**What is expected**
Retype the opening lines of the listing below, ending with the line that contains "t.rotation_euler = (0, tilt, 0)", and leave out any pictures.
======== Data segment ========
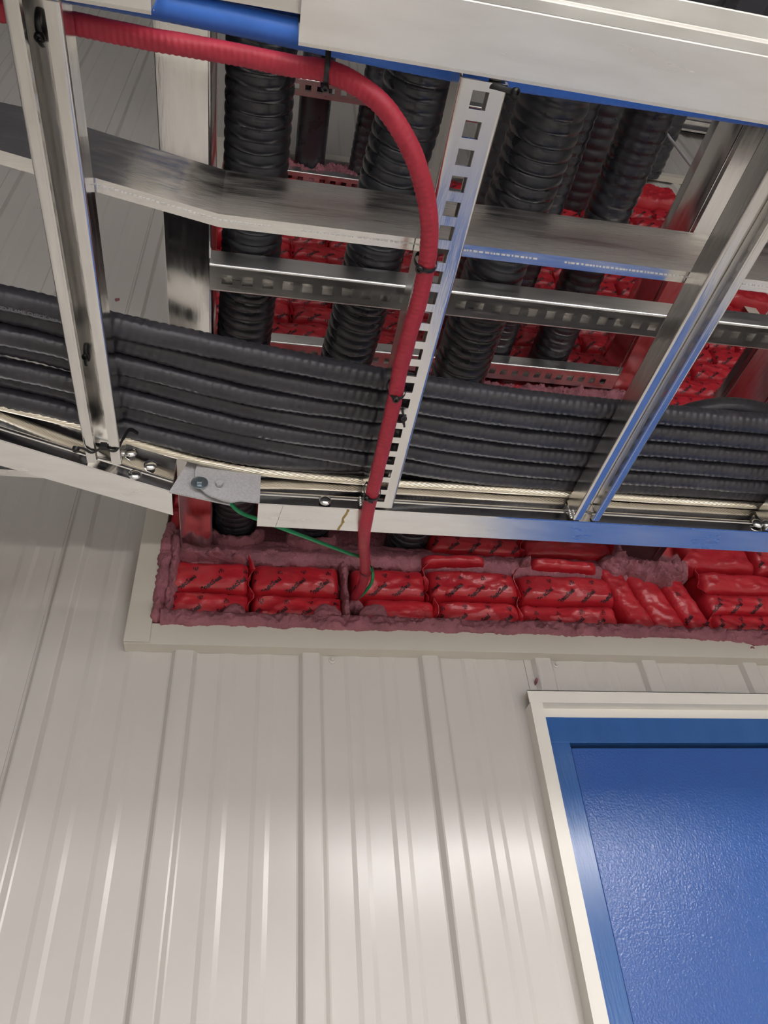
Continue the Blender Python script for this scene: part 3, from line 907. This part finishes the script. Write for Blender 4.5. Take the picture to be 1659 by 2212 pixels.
def pillow(label, x0, x1, z0, z1, seed, ysurf=1.285, bulge=0.034, printing=True, flap_l=False, flap_r=False, vertical=False, tilt=0.0, group='red firestop pillows', wr=1.0, px=4.5, skew=0.0):
    W = x1 - x0; H = z1 - z0
    c = Vector(((x0 + x1) / 2, ysurf, (z0 + z1) / 2))
    t = thing('firestop_pillow', label, 'firestop pillow', c, group)
    t.rotation_euler = (0, tilt, 0)

    def surf(x, z):
        u = x / (W / 2); v = z / (H / 2)
        u = max(-1, min(1, u)); v = max(-1, min(1, v))
        if vertical: u, v = v, u
        e = (1 - abs(v) ** px) ** 0.5 * (1 - abs(u) ** 12) ** 0.4
        P = Vector((x * 14 + seed * 3.1, z * 22, seed * 1.7))
        n1 = noise.noise(P) * 0.006
        ridge = (1 - abs(noise.noise(Vector((x * 26 + z * 22 + seed, z * 40 - x * 8, seed * 2.3))))) ** 5 * 0.0035
        endw = abs(u) ** 3
        n2 = noise.noise(Vector((x * 60 + seed, z * 60, seed))) * 0.002 * (0.4 + endw)
        if wr > 1:
            n1 *= wr; ridge *= wr
        top = 0.25 * max(0, v - 0.45) * 0.02
        return -(bulge * e + (n1 + ridge + n2) * e) + top
    nx = max(12, int(W / 0.005)); nz = max(10, int(H / 0.005))
    vs = []; fs = []
    for j in range(nz + 1):
        for i in range(nx + 1):
            x = -W / 2 + W * i / nx
            z = -H / 2 + H * j / nz
            rag = (noise.noise(Vector((x * 25, j * 0.0 + seed, 0))) * 0.003) * (z / (H / 2))
            vs.append((x + skew * z, surf(x, z), z + rag))
    for j in range(nz):
        for i in range(nx):
            a = j * (nx + 1) + i
            fs.append((a, a + 1, a + nx + 2, a + nx + 1))
    # back
    b0 = len(vs)
    ring = [i for i in range(nx + 1)] + [(j + 1) * (nx + 1) - 1 for j in range(1, nz + 1)] + [nz * (nx + 1) + i for i in range(nx - 1, -1, -1)] + [j * (nx + 1) for j in range(nz - 1, 0, -1)]
    for i in ring:
        vs.append((vs[i][0] * 0.98, 0.05, vs[i][2] * 0.96))
    n = len(ring)
    for k in range(n):
        fs.append((ring[k], ring[(k + 1) % n], b0 + (k + 1) % n, b0 + k))
    fs.append(tuple(range(b0, b0 + n)))
    cov = link('cover', vs, fs, M['pillow'], t, 55)
    if printing:
        q = MB()
        rn = random.Random(seed)
        ang = radians(38)
        k = 0
        x = -W / 2 + rn.uniform(0.0, 0.03)
        while x < W / 2 + 0.02:
            for zz in (-0.6, 0.25, 0.9) if H > 0.05 else (-0.2, 0.6):
                cx = x + zz * 0.02; cz = zz * H / 2
                r = k % 3
                if r == 0: text_on(q, 'SpecSeal', 0.0135, cx, cz, ang, surf, W, H)
                elif r == 1: sti_mark(q, cx, cz, ang + rn.choice((0, pi)) - 0.5, 0.0042, surf, W, H)
                else: text_on(q, 'MADE IN USA', 0.0044, cx, cz, ang, surf, W, H)
                k += 1
            x += 0.050
        if skew:
            q.v = [Vector((v.x + skew * v.z, v.y, v.z)) for v in q.v]
        if q.f:
            q.build('printing', M['ink'], t)
    for side, on_ in ((-1, flap_l), (1, flap_r)):
        if not on_: continue
        q = MB(); rn = random.Random(seed * 5 + side)
        K = 9; vs = []; fs = []
        for j in range(K):
            v = -1 + 2 * j / (K - 1)
            z = v * H / 2
            out = (0.010 + 0.022 * abs(v) ** 1.5 * (1.0 if v > 0 else 0.55)) * rn.uniform(0.7, 1.1)
            for i in range(4):
                f = i / 3
                vs.append((side * (W / 2 - 0.002 + f * 0.004) + rn.uniform(-1, 1) * 0.004 * f + 0.006 * f * sin(v * 5 + seed), -0.004 - (bulge * 0.25) - f * out, z * (1 + 0.10 * f)))
        for j in range(K - 1):
            for i in range(3):
                a = j * 4 + i
                fs.append((a, a + 1, a + 5, a + 4))
        n0 = len(vs)
        vs2 = [(x + 0.0012, y, z) for x, y, z in vs]
        fs2 = [tuple(i + n0 for i in f)[::-1] for f in fs]
        bd = [i for i in range(4)] + [4 * j + 3 for j in range(1, K)] + [4 * (K - 1) + i for i in (2, 1, 0)] + [4 * j for j in range(K - 2, 0, -1)]
        side_f = [(bd[k], bd[(k + 1) % len(bd)], n0 + bd[(k + 1) % len(bd)], n0 + bd[k]) for k in range(len(bd))]
        q.add(vs + vs2, fs + fs2 + side_f)
        q.build('end_seam', M['pillow'], t, 40)
    return t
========
**Solved problem**
Continue the Blender Python script for this scene: part 3, from line 907. This part finishes the script. Write for Blender 4.5. Take the picture to be 1659 by 2212 pixels.
def pillow(label, x0, x1, z0, z1, seed, ysurf=1.285, bulge=0.034, printing=True, flap_l=False, flap_r=False, vertical=False, tilt=0.0, group='red firestop pillows', wr=1.0, px=4.5, skew=0.0):
    W = x1 - x0; H = z1 - z0
    c = Vector(((x0 + x1) / 2, ysurf, (z0 + z1) / 2))
    t = thing('firestop_pillow', label, 'firestop pillow', c, group)
    t.rotation_euler = (0, tilt, 0)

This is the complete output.